The early history of the Catawba Indians is clouded but it is known that by 1567 the tribe had settled the area around the Catawba River along the border of what are today North and South Carolina. The tribe sustained itself by hunting, fishing and growing crops. Although the Catawba Indians established a mutually beneficial and generally peaceful relationship with early European settlers, the tribe suffered from constant conflict with other Native American groups including the Iroquois, the Delaware and the Algonquian Shawnee. Various colonial governments attempted to broker peace between the tribes, especially between the Catawba and the Iroquois, with limited success.
Military conflicts with neighboring tribes combined with a series of smallpox epidemics that erupted in 1738, and later in 1759, contributed to the steadily dwindling number of Catawba Indians throughout the 18th and 19th centuries. With the death of the Catawba chief King Hagler in 1762, the tribe’s importance among other Native American groups was further eroded.
South Carolina created a small 15-square-mile (38.8 square km) reservation for the tribe along the Catawba River the following year. During the 19th century, the tribe sold and leased portions of their reservation to South Carolina and white settlers. The presence of outsiders on the reservation motivated some Catawba Indians to join the Cherokee tribe in North Carolina but most returned soon after.
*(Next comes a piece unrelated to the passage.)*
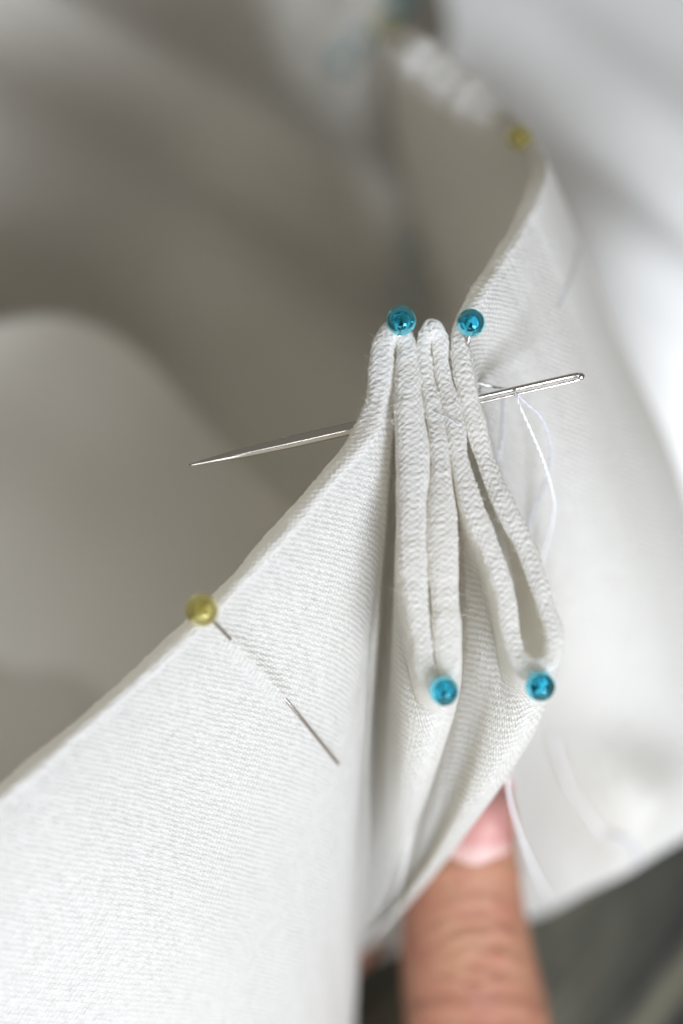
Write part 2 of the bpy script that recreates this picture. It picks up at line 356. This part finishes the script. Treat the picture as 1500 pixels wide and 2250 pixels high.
lowfade = np.clip(1.25 - vv / 5, .35, 1)[:, None]; hs = hs * lowfade
thin = np.interp(tt, [tk[i] for i in (7, 9, 14, 16, 28, 30, 35, 37)], [1, .15, .15, 1, 1, .15, .2, 1])[None]
deep = np.clip((sl - .5) / .7, 0, 1); hs = hs * (1 - (1 - thin) * deep * deep * (3 - 2 * deep))
OUT = CV + NV * hs[..., None]; INN = CV - NV * hs[..., None]
K = 22
phi = np.linspace(0, math.pi, K + 2)[1:-1]
cph = np.sign(np.cos(phi)) * np.abs(np.cos(phi)) ** .72
CAP = CV[0][None] + HT[None, :, None] * (cph[:, None, None] * NV[0][None] + .52 * np.sin(phi)[:, None, None] * upd[None])
G = np.concatenate([OUT[::-1], CAP, INN])                                 # rows: outer bottom -> edge -> inner bottom
arc = HT[None] * phi[:, None]
VV = np.concatenate([sl[::-1], -arc, -(HT * math.pi)[None] - sl])         # running length across the band
UU = np.broadcast_to(tt[None], VV.shape)
# threads of the hem stand proud as real relief along the rolled edge
nrm, _ = grid_normals(G); nrm = -nrm
if np.sum(nrm[M - 5] * NV[5]) < 0: nrm = -nrm
wz = np.exp(-(np.maximum(0, VV) / .22) ** 2) * np.exp(-(np.maximum(0, -VV - HT[None] * math.pi) / .22) ** 2)
rowh = .105; p1 = .092
skew = VV / rowh + .55 * vnoise(UU * 2.5, VV * 2 + 40, 8); rowid = np.floor(skew).astype(int)
wob = 1.1 * vnoise(UU * 4 + 10, rowid * 7.3 + 33, 3) + .35 * vnoise(UU * 11 + 10, VV * 9, 13)
along = UU / p1 + .5 * (rowid % 2) + wob + .45 * skew
ker = np.abs(np.sin(math.pi * along)) ** .8 * np.abs(np.sin(math.pi * skew)) ** .55
amp = np.clip(.35 + 2.6 * (vnoise(UU * 6.5, VV * 8, 4) + .35), .15, 2.2)
rel = wz * (.0085 * ker * amp + .010 * vnoise(UU * 7 + 5, VV * 8 + 9, 11) + .011 * vnoise(UU * 19 + 5, VV * 19 + 9, 12))
G = G + nrm * rel[..., None]
# cloth lifted over the hidden stretch of the yellow-headed pin
flat = G.reshape(-1, 3)
prG = project(G)
def on_cloth(px, py, lift=0.0, rows=slice(0, M + K)):
    """point on the visible side of the band under a pixel, lifted toward the camera (mm)"""
    sub = prG[rows].reshape(-1, 3); d = (sub[:, 0] - px) ** 2 + (sub[:, 1] - py) ** 2
    c = np.argsort(d)[:12]; z = sub[c, 2].max()
    return W((px, py, z + lift))
a, b = on_cloth(512, 1408), on_cloth(617, 1526)
ab = b - a; L2 = ab @ ab; dd = flat - a; s = np.clip(dd @ ab / L2, 0, 1)
dist = np.linalg.norm(dd - s[:, None] * ab, axis=1)
bump = .075 * np.exp(-(dist / .11) ** 2)
outer = np.zeros(G.shape[:2], bool); outer[:M] = True
flat = flat + nrm.reshape(-1, 3) * (bump * outer.ravel())[:, None]
for px_, py_, z_, push in ((803, 934, -2.2, 1), (1046, 879, -2.2, -1)):
    c_ = W((px_, py_, z_)); dd = np.linalg.norm(flat - c_, axis=1)
    ndl = W((1284, 825, -2.2)) - W((415, 1022, -2.2)); ndl /= np.linalg.norm(ndl)
    flat = flat + push * .07 * np.exp(-(dd / .14) ** 2)[:, None] * ndl
uvs = np.stack([UU * 10, VV * 10], -1).reshape(-1, 2)
band = mesh_obj('linen_band', flat, grid_faces(G.shape[0], NT)[:, ::-1], LINEN, uv=uvs)
tag(band, 'white linen band with its folded edge pinned into standing pleats', 'fabric')
G = flat.reshape(G.shape); prG = project(G)

# loose fibres of the linen
parts = []
def fibre(p, n, L, r):
    d = n + .9 * rng.normal(size=3); d /= np.linalg.norm(d); e = 1.3 * rng.normal(size=3); q_ = rng.normal(size=3)
    P = np.array([p + L * (d * t * (1 - .45 * t) + e * t * t * .7 + q_ * .22 * math.sin(5 * t)) for t in (0, .2, .4, .6, .8, 1)])
    return tube_mesh(P, [r, r, r, r * .9, r * .7, r * .4], 3)
lo, hi = np.searchsorted(tt, tk[6]), np.searchsorted(tt, tk[54])
for k in range(1500):
    i = M - 6 + rng.integers(0, K + 10); j = rng.integers(lo, hi)
    parts.append(fibre(G[i, j], nrm[i, j], rng.uniform(.03, .10) * rng.choice([1, 1, 1, 1.7]), .0010))
for k in range(500):
    i = rng.integers(15, M); j = rng.integers(lo // 2, hi)
    parts.append(fibre(G[i, j], nrm[i, j] * .4, rng.uniform(.05, .2), .0012))
v, f = join(parts); fz = mesh_obj('fuzz', v, f, FIBRE, band); fz['kind'] = 'stuff'

# ------------------------------------------------------------------ glass-headed pins
def uv_ball(c, r, nu=48, nv=28, hole=None):
    th = np.linspace(0, math.pi, nv); ph = np.linspace(0, 2 * math.pi, nu, endpoint=False)
    P = np.stack([np.outer(np.sin(th), np.cos(ph)), np.outer(np.sin(th), np.sin(ph)), np.outer(np.cos(th), np.ones(nu))], -1) * r
    return P.reshape(-1, 3) + c, [tuple(x) for x in grid_faces(nv, nu, True)]
def make_pin(head_px, r_px, direc, length, label, glassm, corem, group, path=None, shaft_r=.026, core=1.0, sock=None):
    c = W(head_px); z = head_px[2] / 10; r = r_px / PXCM * (DIST - z) / DIST
    root = empty('glass_head_pin', c); tag(root, label, 'pin', group)
    d = np.array(direc, float); d = d[0] * RIGHT + d[1] * UP + d[2] * BACK; d /= np.linalg.norm(d)
    v, f = uv_ball(np.zeros(3), r); mesh_obj('head', v, f[::-1], glassm, root)
    # dark socket of the shaft inside the glass
    k_ = np.array(sock if sock else direc, float); k_ = k_[0] * RIGHT + k_[1] * UP + k_[2] * BACK; k_ /= np.linalg.norm(k_)
    t = np.linspace(0, 1, 14); P = np.array([k_ * r * (-.05 + .93 * q_) for q_ in t]); rr = core * r * (.05 + .44 * t ** 1.1); rr[0] = r * .02
    v, f = tube_mesh(P, rr, 18); mesh_obj('socket', v, f, corem, root)
    if path is None: P = np.array([d * (r * .96 + length * q_) for q_ in np.linspace(0, 1, 8)])
    else: P = spline(np.array(path) - c, 80)
    rr = np.full(len(P), shaft_r); rr[-1] = .004
    v, f = tube_mesh(P, rr, 12); mesh_obj('shaft', v, f, PIN_STEEL, root)
    return root
GP = 'glass headed pins holding the pleats'
make_pin((881,704,3.0), 33, (-.10,-.66,-.74), 2.2, 'blue glass pin head at the top of the leftmost pleat ridge', BLUE, CORE, GP, sock=(.05, -.92, -.25))
make_pin((1034,709,3.0), 31, (-.08,-.66,-.74), 2.2, 'blue glass pin head standing on the pleat ridge just above the needle eye', BLUE, CORE, GP, sock=(.0, -.95, -.2))
make_pin((975,1518,9.8), 32, (.06,.42,-.9), .4, 'dark blue glass pin head at the bottom of the closed narrow pleat', BLUE, CORE, GP, sock=(.15, -.85, -.35), core=1.15)
make_pin((1186,1508,9.8), 33, (-.30,.35,-.88), .4, 'turquoise glass pin head under the open looped pleat on the right', BLUE, CORE, GP, sock=(-.85, -.35, -.3))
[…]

In the late 19th century, a group of Catawba Indians left the tribal reservation and settled in Oklahoma with the Choctaw. These Catawba merged completely with their new tribe and several converted to Mormonism. In the Carolinas the Catawba are best known for their pottery, an art that continues to provide many tribe members with an income. The Catawba Indian pottery is not glazed or painted, is made with clay dug from the banks of the Catawba River and is shaped by hand and fired in an outdoor pit.